The bank’s loan loss provisions dropped 21 per cent YoY and 2.34 per cent sequentially to ₹3,140 crore in Q4FY26. Its fresh slippages went up in Q4FY26 to ₹5,521 crore, compared to ₹4,458 crore in Q3FY26 and ₹4,222 crore in Q4FY25.
Asset quality improved, with the gross non-performing assets (NPA) ratio declining 8 basis points sequentially to 1.49 per cent. Net NPA was flat at 0.39 per cent. Credit cost declined 2 basis points sequentially to 0.27 per cent.
The bank posted robust growth in advances in Q4FY26, with the loan book growing nearly 17 per cent YoY and 5.32 per cent sequentially to ₹49.32 trillion. The retail segment grew 15.22 per cent YoY and 4.33 per cent sequentially, while corporate loans grew 14.83 per cent YoY and 6.83 per cent sequentially. The retail, agriculture and MSME, popularly known as RAM portfolio, crossed ₹27 trillion, up 17 per cent YoY.

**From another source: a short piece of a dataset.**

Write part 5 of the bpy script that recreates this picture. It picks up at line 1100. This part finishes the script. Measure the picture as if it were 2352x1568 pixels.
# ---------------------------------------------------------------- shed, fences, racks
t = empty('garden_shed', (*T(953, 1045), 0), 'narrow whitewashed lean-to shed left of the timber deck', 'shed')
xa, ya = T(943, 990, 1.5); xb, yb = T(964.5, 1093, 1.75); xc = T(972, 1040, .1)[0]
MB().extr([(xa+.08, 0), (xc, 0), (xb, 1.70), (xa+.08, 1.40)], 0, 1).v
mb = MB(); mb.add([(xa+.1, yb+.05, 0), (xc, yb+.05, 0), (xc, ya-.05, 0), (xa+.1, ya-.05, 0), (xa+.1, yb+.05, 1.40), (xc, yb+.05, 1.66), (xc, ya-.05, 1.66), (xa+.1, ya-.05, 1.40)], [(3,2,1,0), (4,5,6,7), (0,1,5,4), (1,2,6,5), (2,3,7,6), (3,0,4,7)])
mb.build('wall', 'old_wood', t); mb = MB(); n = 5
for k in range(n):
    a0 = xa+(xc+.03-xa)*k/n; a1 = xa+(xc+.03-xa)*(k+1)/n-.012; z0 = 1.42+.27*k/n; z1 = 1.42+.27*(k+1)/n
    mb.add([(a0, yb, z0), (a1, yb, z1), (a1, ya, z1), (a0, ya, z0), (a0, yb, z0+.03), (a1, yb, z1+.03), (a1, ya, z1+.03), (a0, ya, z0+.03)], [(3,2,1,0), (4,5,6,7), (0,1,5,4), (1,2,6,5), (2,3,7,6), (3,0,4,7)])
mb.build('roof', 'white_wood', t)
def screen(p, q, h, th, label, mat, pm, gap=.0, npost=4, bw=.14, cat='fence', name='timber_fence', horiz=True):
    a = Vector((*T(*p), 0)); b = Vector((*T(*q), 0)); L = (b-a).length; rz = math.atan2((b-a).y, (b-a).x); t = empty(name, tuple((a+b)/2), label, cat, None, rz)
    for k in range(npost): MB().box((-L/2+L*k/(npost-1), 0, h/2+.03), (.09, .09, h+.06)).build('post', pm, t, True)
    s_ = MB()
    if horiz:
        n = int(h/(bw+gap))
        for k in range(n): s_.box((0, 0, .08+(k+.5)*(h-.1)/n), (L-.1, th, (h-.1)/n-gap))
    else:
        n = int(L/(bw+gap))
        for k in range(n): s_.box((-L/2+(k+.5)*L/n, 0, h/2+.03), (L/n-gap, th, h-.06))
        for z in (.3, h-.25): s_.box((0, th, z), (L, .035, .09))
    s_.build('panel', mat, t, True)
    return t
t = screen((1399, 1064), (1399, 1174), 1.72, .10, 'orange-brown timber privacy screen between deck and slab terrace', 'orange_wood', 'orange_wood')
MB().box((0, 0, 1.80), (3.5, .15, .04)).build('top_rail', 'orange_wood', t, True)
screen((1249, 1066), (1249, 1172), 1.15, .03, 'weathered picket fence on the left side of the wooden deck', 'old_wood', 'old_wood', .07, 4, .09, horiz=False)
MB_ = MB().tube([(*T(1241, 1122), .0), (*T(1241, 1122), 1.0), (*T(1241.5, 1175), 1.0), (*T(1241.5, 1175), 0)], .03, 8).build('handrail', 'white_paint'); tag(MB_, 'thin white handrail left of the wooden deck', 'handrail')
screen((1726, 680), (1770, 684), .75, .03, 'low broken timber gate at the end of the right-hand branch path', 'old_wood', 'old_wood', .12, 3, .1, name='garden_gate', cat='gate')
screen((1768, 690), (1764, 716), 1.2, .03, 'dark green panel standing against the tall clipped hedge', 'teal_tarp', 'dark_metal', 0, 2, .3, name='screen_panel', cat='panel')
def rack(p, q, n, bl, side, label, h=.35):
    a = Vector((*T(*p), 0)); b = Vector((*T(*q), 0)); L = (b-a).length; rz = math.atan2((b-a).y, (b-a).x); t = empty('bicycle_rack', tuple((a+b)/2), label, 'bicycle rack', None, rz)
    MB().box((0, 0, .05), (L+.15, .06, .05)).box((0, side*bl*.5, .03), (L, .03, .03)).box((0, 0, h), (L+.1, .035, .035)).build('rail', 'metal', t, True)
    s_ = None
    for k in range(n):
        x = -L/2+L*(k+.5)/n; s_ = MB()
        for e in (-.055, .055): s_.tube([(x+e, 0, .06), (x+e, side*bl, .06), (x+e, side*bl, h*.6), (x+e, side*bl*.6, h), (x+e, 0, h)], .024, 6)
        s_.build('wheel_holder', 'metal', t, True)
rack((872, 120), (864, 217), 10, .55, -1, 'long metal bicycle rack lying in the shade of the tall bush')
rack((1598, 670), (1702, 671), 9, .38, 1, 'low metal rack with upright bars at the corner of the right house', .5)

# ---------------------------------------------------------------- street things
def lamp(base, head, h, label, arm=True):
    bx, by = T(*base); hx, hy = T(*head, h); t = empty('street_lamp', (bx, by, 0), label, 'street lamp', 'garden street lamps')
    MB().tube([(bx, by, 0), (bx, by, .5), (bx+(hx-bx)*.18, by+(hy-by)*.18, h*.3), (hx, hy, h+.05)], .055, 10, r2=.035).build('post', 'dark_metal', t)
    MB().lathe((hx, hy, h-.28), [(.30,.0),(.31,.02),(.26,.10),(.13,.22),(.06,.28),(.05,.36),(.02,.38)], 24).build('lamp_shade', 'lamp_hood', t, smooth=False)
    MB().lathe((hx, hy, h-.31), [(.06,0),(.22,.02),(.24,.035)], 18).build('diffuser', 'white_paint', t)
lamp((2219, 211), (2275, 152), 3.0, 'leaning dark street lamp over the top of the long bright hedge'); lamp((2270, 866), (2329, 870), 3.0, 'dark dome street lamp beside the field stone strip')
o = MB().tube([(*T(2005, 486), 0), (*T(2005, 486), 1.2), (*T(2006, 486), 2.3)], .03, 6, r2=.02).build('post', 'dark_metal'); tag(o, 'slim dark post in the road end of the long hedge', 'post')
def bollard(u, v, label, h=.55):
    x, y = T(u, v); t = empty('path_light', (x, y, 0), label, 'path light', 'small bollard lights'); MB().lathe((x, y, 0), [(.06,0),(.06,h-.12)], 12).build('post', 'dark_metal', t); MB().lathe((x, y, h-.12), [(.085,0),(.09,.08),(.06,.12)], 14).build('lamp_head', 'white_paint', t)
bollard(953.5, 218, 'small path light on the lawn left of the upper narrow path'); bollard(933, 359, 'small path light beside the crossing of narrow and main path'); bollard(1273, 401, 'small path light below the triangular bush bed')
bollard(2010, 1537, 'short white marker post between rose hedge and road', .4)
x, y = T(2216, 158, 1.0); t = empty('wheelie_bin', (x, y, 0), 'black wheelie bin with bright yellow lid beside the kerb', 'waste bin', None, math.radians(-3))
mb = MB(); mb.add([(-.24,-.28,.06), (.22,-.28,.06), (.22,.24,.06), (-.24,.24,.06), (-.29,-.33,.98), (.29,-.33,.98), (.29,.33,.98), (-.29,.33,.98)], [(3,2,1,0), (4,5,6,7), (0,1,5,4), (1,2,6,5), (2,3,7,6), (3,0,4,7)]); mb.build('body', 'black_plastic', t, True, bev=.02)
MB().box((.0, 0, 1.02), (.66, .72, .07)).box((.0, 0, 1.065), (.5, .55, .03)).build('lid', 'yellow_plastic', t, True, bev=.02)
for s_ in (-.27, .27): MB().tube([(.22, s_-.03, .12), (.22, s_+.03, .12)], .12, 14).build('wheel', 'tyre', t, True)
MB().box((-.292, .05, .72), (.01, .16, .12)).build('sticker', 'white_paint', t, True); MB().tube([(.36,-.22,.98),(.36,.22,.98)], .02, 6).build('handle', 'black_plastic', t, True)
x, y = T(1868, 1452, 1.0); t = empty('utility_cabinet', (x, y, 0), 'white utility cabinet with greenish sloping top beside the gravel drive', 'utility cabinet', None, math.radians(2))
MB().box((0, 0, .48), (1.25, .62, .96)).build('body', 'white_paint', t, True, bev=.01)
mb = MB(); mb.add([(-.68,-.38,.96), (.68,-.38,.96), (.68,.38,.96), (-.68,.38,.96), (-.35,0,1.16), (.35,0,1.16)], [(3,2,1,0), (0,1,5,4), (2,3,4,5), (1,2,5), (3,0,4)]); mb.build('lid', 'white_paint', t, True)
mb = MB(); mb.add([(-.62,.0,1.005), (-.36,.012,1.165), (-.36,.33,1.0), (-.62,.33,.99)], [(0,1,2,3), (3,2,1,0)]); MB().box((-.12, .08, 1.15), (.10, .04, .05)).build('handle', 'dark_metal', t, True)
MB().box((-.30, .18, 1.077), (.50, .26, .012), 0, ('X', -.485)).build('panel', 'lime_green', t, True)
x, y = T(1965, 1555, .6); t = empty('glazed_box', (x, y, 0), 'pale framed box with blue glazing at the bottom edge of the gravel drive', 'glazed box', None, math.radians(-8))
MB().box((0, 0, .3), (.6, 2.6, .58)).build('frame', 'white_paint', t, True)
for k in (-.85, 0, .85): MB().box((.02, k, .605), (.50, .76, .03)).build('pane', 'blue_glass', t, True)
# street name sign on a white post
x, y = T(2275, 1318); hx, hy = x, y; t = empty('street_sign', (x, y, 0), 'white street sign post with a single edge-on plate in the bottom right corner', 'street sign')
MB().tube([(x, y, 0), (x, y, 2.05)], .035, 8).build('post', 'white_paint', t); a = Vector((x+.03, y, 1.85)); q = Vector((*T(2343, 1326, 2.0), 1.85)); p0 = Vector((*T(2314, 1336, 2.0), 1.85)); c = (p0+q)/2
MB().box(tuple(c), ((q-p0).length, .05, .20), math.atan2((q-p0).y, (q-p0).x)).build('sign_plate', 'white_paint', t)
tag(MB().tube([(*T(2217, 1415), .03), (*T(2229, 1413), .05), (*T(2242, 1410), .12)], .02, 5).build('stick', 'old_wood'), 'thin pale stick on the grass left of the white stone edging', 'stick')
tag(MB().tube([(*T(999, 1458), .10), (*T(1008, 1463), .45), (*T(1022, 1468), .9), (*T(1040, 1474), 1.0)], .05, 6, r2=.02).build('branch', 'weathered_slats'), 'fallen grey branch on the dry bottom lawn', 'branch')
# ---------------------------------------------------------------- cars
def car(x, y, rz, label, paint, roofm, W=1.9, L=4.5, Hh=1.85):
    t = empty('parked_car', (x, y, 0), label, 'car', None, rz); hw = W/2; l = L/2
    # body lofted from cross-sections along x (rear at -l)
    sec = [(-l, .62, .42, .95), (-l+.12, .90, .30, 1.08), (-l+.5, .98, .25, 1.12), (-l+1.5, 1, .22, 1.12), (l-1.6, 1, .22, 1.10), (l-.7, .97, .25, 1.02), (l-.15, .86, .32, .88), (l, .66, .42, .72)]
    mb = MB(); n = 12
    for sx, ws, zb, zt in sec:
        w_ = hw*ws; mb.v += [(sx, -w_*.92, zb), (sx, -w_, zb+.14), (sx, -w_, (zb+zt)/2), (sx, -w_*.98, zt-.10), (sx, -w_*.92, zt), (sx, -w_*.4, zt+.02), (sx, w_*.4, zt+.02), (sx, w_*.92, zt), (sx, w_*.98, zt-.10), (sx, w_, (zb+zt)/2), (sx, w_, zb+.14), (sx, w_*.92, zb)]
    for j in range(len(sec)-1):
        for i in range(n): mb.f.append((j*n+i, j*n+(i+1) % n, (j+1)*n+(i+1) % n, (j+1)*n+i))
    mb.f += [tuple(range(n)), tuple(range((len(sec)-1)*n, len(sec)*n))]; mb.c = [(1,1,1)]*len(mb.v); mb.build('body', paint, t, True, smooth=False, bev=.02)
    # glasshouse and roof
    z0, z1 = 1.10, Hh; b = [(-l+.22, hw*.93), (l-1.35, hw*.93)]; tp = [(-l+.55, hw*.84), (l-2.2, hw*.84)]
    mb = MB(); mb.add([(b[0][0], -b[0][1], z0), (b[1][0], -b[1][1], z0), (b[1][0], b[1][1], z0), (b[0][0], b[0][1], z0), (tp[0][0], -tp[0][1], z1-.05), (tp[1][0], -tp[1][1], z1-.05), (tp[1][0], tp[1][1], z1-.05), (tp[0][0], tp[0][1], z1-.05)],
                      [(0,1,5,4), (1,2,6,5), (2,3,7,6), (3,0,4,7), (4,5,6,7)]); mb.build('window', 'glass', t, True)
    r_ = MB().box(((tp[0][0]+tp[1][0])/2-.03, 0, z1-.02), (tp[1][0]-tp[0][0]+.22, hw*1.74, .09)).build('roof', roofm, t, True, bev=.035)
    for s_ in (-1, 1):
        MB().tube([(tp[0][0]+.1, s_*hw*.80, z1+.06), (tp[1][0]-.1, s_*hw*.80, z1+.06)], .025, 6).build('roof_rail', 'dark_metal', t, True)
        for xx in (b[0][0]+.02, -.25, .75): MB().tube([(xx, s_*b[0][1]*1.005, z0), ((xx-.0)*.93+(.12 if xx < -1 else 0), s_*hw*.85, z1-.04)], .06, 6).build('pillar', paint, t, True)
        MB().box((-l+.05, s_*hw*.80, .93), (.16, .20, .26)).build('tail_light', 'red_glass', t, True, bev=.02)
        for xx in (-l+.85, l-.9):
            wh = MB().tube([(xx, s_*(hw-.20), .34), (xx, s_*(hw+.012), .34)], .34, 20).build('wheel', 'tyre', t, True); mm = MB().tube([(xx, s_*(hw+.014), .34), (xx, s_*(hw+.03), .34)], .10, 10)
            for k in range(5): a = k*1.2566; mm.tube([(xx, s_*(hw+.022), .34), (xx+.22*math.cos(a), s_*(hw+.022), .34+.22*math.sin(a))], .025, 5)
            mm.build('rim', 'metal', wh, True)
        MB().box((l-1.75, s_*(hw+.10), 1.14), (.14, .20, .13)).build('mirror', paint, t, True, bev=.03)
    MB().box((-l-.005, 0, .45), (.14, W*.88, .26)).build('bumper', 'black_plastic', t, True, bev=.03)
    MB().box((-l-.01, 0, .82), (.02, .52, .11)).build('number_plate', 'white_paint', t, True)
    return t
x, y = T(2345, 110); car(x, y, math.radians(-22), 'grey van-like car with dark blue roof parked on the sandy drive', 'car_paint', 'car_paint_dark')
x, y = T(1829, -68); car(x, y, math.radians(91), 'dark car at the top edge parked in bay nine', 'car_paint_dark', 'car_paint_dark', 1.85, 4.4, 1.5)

Although the bank’s advances grew 17 per cent YoY in Q4FY26, the bank has guided for 13-15 per cent credit growth in FY27.
“We have a corporate credit pipeline of around ₹5.5 trillion. Apart from the corporate credit pipeline, there is also good growth across segments,” he further said, adding that banking system credit growth will be in the range of 13-14 per cent and deposit growth at 11-12 per cent.
SBI’s deposits growth was 11 per cent to ₹59.75 trillion at the end of Q4FY26, with domestic term deposits growing 12 per cent YoY, and domestic CASA growing 9.53 per cent YoY.
Setty clarified that the bank has enough capital and almost ₹3 trillion of excess securities eligible for statutory liquidity ratio.
Commenting on the impact of the West Asia conflict, Setty said if supply chains continue to be disrupted for five-six months, then it will have an impact on the broader economy. “There are so many other factors which go into how highly it will impact, how moderately it will impact, but I think if it lingers on for another five to six months, we would see some impact on the macros,” he said.